Nor are parents empowered in a choice system. "Vote with your feet" is a crock; hundreds of people vote against Success Academy with their feet every year, and Eva Moskowitz is not wringing her hands and trying to find out how to lure them back.
And yes-- it's worth acknowledging that yes, rules and regulations and "protections" can go way, too far. You don't really have to clarify that for people who work in the red-tape-draped halls of public education. That tension between regulation and freedom, between protection and liberty, has always been present in our society. Such issues are like piano strings; the instrument of society only functions if the tension is there.
The dream for too many choice advocates is a system built around unfettered businesses, unrestrained by voters or the government or unions or rules and regulations. But to sell this they must keep retreating behind parents as a shield, deflecting all criticism of their system as an attack on those parents. And all the slogans in the world about parent power don't change that in a choice system, parents have far less power than the private businesses hoping to profit from them. Vouchers, the preferred DeVosian choice, are the worst. The news about LGBTQ discrimination among Florida voucher schools is alarming for many reasons, but it most especially underlines one big truth about voucher systems-- parents are n ot "empowered" to choose. The choice remains with the operators of the private schools.

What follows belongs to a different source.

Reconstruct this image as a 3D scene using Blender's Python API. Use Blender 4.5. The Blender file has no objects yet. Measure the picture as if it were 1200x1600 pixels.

The biggest irony is that it doesn't have to be this way. Charters do not have to represent or embody a business-oriented approach to education. They do not need aa foundation in free-market business-style approach to exist, and would be far more beneficial if they did not (vouchers are another level of problem, and likely could never be implemented in a way that wasn't destructive to public education). There is no need to replace the promise that every child in America should get a good free education with the promise that every entrepreneur should get the chance to make a buck from education. Parents should not be abandoned by the education system, nor is it an improvement to suggest that they be given a voucher in exchange for ever laying a claim to the quality education that their children are owed.